Dataset entries
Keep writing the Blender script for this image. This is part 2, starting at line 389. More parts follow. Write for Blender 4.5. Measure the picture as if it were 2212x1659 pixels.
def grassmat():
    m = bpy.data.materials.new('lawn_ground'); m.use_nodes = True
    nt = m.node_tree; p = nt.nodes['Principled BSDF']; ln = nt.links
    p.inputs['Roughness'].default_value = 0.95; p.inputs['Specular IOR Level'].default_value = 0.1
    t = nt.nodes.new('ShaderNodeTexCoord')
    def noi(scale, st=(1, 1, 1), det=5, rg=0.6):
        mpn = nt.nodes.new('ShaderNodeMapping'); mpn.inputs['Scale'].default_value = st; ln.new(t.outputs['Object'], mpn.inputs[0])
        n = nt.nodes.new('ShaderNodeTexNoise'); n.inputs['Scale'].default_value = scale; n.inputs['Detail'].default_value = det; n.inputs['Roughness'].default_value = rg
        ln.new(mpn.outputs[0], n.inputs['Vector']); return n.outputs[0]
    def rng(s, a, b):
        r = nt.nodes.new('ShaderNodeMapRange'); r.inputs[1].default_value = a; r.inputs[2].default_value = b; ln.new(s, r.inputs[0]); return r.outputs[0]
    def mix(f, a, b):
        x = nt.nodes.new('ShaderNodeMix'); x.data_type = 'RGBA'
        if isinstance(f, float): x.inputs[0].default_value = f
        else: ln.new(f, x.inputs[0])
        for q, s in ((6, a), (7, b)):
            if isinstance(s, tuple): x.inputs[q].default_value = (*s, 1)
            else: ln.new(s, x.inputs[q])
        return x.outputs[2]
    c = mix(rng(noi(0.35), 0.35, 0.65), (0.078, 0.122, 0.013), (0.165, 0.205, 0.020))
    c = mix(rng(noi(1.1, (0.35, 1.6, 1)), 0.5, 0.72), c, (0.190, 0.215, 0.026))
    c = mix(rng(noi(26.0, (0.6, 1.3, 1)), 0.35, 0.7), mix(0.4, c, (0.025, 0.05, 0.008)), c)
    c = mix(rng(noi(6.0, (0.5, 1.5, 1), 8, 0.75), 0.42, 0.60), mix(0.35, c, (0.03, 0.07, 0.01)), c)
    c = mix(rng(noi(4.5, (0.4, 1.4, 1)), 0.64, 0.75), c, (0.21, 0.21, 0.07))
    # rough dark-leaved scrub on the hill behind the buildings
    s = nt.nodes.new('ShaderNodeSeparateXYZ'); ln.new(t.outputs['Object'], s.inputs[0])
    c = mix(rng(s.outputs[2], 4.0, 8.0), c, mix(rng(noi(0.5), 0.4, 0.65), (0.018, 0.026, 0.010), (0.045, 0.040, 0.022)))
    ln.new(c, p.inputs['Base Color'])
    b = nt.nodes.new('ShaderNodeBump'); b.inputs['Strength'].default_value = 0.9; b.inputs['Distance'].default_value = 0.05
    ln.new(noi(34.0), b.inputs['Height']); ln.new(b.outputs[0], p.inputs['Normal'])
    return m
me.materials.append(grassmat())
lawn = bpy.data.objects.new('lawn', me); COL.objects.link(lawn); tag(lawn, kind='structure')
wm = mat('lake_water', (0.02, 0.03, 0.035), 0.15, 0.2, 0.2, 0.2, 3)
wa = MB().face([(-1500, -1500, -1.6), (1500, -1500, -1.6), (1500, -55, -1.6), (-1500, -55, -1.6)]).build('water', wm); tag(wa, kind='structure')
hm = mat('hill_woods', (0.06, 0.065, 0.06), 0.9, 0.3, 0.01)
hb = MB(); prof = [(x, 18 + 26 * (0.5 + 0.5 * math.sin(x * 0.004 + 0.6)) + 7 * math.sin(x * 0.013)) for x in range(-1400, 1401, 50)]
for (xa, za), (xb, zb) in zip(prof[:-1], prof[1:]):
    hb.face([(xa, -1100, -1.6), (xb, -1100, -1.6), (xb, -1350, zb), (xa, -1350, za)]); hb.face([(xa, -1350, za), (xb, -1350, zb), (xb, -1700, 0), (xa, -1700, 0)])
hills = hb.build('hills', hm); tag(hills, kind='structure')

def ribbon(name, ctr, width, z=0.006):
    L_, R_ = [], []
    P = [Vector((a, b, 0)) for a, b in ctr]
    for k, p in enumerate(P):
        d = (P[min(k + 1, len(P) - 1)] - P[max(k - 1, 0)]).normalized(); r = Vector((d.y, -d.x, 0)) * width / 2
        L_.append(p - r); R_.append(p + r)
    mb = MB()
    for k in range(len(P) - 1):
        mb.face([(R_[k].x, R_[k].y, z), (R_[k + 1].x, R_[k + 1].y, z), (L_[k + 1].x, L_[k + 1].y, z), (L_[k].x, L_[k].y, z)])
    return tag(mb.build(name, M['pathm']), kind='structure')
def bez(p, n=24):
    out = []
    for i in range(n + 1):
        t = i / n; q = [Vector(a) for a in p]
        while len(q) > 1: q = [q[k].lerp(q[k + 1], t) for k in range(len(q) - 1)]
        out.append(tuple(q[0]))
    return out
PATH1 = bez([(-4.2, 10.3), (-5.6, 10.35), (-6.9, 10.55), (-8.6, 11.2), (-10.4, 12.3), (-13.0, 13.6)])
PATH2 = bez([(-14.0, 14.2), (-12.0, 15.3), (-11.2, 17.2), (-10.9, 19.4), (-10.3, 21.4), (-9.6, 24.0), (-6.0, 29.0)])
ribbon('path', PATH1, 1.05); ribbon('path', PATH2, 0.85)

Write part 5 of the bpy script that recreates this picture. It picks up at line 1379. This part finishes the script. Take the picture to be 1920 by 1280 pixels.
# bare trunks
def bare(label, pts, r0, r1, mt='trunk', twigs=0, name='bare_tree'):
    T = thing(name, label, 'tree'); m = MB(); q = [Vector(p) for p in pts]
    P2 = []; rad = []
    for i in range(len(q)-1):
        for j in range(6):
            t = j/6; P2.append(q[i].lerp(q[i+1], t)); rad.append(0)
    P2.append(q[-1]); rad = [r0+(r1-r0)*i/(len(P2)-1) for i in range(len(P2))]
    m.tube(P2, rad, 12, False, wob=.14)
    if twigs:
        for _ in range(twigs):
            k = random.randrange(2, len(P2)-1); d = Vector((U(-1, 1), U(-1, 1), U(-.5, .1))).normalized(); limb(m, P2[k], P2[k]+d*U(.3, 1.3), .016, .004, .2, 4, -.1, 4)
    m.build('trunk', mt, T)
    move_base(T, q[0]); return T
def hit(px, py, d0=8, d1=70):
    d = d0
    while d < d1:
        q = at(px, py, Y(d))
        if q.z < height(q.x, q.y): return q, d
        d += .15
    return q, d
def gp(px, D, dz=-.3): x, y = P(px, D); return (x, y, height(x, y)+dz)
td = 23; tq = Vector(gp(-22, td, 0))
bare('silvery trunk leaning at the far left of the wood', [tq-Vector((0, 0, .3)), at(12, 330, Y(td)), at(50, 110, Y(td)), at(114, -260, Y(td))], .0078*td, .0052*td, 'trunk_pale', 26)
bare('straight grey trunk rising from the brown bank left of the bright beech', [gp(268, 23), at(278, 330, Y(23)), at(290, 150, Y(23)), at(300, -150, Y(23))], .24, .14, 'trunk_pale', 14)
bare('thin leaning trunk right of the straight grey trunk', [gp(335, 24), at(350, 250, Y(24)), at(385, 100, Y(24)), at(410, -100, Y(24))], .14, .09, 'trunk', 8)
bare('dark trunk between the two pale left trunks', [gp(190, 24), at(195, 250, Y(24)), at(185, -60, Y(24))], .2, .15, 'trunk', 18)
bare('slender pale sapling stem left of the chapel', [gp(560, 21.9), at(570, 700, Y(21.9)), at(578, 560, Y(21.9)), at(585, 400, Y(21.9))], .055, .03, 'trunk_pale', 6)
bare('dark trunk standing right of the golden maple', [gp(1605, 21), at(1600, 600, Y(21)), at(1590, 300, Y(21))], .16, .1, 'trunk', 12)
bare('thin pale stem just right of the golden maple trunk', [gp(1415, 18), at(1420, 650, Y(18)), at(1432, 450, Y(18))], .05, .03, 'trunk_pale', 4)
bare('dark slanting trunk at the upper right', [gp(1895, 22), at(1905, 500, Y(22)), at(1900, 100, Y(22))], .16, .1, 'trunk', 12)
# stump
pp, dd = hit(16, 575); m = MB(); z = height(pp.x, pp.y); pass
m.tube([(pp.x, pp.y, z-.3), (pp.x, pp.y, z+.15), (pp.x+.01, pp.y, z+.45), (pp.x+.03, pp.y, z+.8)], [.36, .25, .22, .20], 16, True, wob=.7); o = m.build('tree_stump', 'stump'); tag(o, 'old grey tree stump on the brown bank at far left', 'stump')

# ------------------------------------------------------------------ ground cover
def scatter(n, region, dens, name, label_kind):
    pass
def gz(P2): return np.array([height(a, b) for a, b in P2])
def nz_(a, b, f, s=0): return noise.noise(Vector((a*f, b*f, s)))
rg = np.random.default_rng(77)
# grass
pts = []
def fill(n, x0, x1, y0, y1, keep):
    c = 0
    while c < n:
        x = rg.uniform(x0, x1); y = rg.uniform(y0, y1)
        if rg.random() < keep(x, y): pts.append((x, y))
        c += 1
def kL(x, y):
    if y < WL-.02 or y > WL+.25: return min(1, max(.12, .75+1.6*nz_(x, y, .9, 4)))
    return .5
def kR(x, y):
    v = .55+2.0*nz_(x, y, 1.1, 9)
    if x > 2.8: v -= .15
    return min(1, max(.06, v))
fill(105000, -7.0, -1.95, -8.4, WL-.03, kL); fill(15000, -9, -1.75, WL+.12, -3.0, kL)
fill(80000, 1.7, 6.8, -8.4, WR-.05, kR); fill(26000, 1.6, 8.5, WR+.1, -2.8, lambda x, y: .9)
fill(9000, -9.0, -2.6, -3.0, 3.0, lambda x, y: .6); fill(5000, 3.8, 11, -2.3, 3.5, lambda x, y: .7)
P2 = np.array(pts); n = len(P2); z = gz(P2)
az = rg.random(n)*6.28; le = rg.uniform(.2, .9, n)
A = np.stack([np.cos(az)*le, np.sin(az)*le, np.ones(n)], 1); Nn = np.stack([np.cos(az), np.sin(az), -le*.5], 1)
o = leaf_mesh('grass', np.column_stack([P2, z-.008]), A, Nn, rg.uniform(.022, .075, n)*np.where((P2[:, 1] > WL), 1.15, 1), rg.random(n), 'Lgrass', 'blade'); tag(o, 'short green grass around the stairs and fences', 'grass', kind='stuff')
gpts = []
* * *
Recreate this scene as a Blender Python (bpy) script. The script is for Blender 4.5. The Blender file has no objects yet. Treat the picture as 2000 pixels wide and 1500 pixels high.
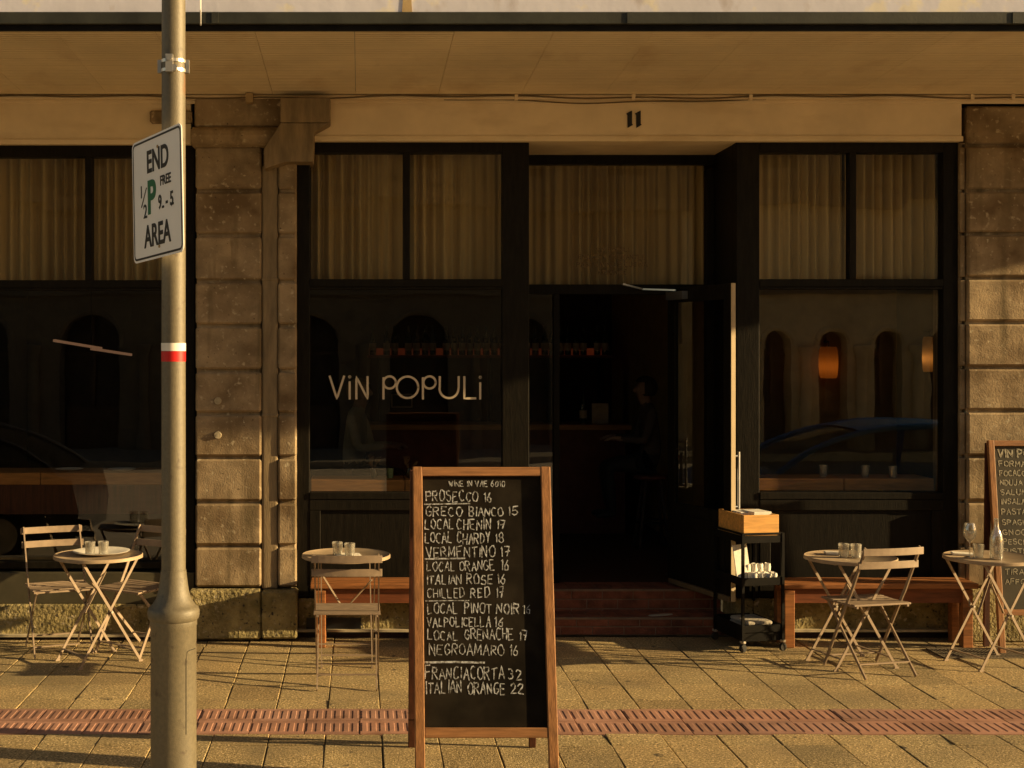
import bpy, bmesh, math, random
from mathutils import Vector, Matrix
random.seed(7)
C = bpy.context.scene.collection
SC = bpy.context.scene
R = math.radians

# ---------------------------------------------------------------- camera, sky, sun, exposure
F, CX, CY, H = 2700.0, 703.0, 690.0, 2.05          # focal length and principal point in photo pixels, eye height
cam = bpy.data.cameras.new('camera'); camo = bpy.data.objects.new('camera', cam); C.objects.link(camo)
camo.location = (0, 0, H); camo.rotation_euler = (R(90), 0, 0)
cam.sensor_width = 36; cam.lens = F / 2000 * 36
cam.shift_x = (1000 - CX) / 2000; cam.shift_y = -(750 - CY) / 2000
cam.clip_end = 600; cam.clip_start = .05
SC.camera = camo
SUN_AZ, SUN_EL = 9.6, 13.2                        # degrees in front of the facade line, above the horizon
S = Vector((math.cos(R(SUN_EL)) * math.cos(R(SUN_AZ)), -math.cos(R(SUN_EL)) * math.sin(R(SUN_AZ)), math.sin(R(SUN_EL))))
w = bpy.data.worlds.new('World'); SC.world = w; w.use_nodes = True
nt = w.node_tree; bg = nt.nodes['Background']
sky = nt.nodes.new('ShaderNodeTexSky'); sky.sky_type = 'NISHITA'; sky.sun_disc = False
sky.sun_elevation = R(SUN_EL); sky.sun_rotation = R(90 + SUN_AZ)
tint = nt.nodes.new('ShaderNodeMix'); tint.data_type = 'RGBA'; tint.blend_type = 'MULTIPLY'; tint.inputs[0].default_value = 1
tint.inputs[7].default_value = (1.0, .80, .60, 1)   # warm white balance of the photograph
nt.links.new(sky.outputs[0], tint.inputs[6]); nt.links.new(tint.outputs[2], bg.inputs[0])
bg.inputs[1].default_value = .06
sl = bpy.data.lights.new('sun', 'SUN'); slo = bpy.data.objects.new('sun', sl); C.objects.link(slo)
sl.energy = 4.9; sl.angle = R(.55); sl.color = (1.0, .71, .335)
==
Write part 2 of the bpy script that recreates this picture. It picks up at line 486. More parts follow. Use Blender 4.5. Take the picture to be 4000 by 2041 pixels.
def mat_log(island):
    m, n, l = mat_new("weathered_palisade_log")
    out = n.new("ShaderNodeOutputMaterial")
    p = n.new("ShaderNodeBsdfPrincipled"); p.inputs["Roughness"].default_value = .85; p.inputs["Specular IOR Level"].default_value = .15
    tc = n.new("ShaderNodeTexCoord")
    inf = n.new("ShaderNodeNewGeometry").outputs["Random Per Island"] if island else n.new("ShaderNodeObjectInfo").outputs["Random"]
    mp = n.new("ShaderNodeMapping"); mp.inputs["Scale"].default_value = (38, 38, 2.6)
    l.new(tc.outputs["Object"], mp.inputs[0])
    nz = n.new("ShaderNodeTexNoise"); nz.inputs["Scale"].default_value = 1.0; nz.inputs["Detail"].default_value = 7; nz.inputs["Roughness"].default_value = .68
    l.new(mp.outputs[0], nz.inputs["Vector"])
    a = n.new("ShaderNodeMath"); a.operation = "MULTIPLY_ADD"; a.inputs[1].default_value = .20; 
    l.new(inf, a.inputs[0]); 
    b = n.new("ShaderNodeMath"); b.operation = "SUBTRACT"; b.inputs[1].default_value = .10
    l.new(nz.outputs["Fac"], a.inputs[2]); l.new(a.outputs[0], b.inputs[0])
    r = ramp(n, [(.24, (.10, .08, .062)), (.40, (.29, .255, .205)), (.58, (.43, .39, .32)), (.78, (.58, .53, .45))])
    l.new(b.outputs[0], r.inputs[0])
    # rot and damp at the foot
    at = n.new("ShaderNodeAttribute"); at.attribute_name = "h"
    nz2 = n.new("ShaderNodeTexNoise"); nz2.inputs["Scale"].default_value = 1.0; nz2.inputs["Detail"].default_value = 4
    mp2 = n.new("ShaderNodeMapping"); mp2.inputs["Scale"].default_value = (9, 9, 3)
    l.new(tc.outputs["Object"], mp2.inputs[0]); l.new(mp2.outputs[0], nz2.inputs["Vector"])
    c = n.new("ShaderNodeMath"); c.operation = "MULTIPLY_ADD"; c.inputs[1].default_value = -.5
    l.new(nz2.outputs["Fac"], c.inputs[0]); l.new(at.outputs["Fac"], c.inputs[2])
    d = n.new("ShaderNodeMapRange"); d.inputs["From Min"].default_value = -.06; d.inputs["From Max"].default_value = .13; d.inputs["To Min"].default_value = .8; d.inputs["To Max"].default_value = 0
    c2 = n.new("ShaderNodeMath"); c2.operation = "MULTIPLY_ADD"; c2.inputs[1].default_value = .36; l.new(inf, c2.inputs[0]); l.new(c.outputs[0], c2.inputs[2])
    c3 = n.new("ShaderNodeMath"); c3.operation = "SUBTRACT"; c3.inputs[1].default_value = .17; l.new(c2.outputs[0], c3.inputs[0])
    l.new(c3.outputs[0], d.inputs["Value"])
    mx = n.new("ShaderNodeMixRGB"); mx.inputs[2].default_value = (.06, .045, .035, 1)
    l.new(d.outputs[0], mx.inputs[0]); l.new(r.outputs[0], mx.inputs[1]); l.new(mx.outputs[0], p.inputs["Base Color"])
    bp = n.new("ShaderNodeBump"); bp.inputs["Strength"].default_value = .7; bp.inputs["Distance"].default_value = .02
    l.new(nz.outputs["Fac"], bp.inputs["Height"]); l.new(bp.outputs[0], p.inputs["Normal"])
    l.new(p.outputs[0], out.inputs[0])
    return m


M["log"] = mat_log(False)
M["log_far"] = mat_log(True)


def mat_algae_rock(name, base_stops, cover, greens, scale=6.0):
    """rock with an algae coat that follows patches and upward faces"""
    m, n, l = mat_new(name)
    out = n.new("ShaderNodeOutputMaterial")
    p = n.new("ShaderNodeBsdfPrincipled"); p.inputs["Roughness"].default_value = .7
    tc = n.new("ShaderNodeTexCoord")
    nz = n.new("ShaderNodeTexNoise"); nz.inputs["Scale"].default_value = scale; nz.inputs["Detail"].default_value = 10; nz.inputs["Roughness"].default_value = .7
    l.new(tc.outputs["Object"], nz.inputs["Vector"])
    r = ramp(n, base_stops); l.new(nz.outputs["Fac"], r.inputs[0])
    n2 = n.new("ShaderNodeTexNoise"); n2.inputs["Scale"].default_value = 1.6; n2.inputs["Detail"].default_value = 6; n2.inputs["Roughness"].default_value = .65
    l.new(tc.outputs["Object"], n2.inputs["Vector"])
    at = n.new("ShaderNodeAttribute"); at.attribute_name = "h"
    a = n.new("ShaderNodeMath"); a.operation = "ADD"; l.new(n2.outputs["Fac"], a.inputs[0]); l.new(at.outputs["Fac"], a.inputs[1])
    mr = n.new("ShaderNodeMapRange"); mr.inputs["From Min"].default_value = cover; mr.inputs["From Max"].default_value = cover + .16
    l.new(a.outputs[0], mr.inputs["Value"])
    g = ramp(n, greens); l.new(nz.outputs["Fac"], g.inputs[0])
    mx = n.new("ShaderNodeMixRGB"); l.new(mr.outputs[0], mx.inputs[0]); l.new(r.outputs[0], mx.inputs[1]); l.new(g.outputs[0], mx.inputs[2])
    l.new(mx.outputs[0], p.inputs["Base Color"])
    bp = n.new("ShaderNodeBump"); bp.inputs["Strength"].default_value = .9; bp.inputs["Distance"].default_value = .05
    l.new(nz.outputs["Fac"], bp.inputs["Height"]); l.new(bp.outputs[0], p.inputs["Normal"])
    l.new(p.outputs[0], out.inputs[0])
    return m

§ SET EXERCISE
Show every line of the records above that contains the word "More".

§ WORKED ANSWER
Keep writing the Blender script for this image. This is part 2, starting at line 389. More parts follow. Write for Blender 4.5. Measure the picture as if it were 2212x1659 pixels.
Write part 2 of the bpy script that recreates this picture. It picks up at line 486. More parts follow. Use Blender 4.5. Take the picture to be 4000 by 2041 pixels.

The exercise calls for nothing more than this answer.